I’ll leave out what led up to what I call the worst time in my sobriety. This post isn’t about that experience. But I do have one memory that I’d like to share. One that inspired this post and will hopefully make sense as you continue reading.
My wife and I were lost in Pittsburg the day before the event I mentioned took place. I’ve always been the one to ask for directions when lost, so I did. My wife, however, who simply hates getting lost while driving, will not stop and ask for help until it’s desperately needed, so thankfully I was driving and pulled over quickly to ask someone.
I instantly had the good fortune of finding a person who lived in the city and knew where our destination was. Sometimes it can take asking one or even two people, at least in my experience, before finding someone who not only lives in the area you’re lost in but can actually help with the needed directions.

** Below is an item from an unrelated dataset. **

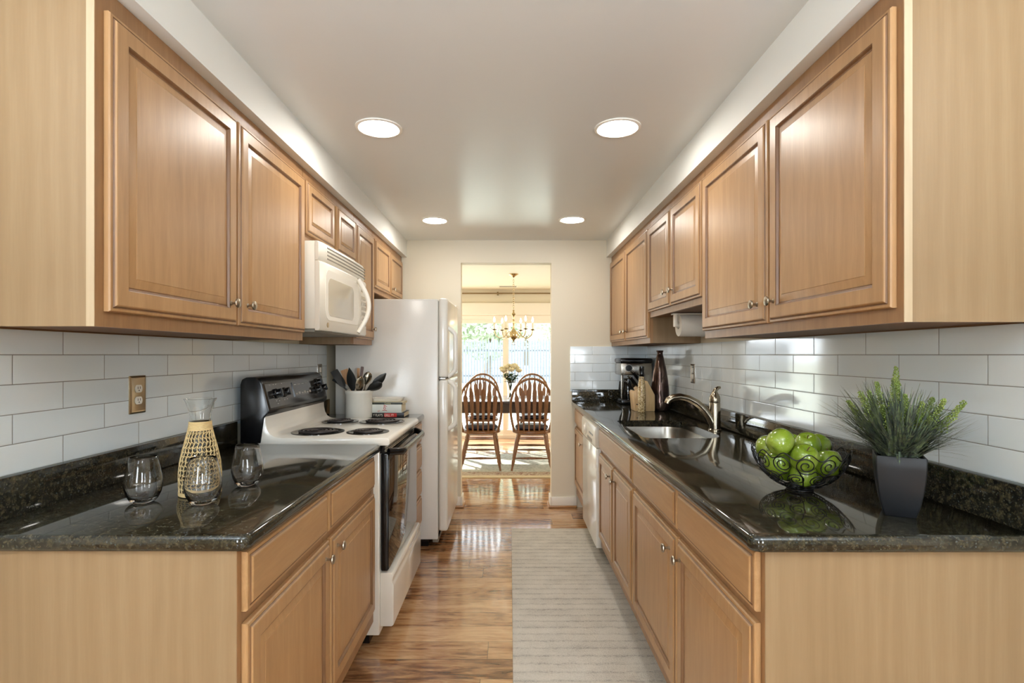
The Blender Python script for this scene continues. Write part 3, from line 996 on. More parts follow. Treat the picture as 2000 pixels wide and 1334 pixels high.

The man was friendly and chuckled when he heard of our dilemma, and said with a smile, “You can’t get there from here.” I wasn’t certain if he was joking at first, but his smile and friendliness gave me hope that he was going to get us to where we wanted to be. And his explanation as to why he said that fueled my hope.
He said, “I’m going to get you to another part of the city that’s closer to where you are going and you will need to ask for directions from there.” It became evident as he explained what streets to take and turns to make that his motive was to actually make our drive less complicated. And after my wife said, “Thank you, we got it.” Off we went to get the additional help needed to reach our destination, which we thankfully did.
Not only will I never forget my experience over that time, but I will always remember that man saying “you can’t get there from here” because it’s simply true when it comes to our recovery, and especially our growth. If not for all the stops I had to make along the way to ask for help, I never would have grown emotionally, personally, or spiritually and become the person I always wanted to be.
It seems to hold true for many people in recovery from addiction and mental illness that it’s much harder to reach a level of growth that can sustain us in times of trouble without help. And although I use the word “recovered” when speaking of my own personal journey, I still sometimes need assistance with making sense of a world that often seems to have gone mad.
Fortunately, as I look back over my life before I stopped drinking, I can see that I was the one who had gone mad. That I was the one who did not believe I needed direction in life. And that I was the one who was too afraid to ask for help, even when I finally realized I did.
As I said, it took a lot of stops along what I like to call, a path of growth and emotional wellness to figure out that although this path is never-ending and has hills and turns along the way, we can find the things we’ve always been looking for in life. For me, those things were greater happiness, self-confidence, and self-love, which led to finally being happy with myself. But no matter what we’re looking for in life, we need to not only lose any fear we have of asking for help but also maintain hope along the way.
Hope, help, prayer, and people are the tools I used and still do. You can leave the prayer part out, but even though I’m not a religious person, I’ve found that prayer also helps when it comes to overcoming my fear of today and tomorrow. But that’s another story.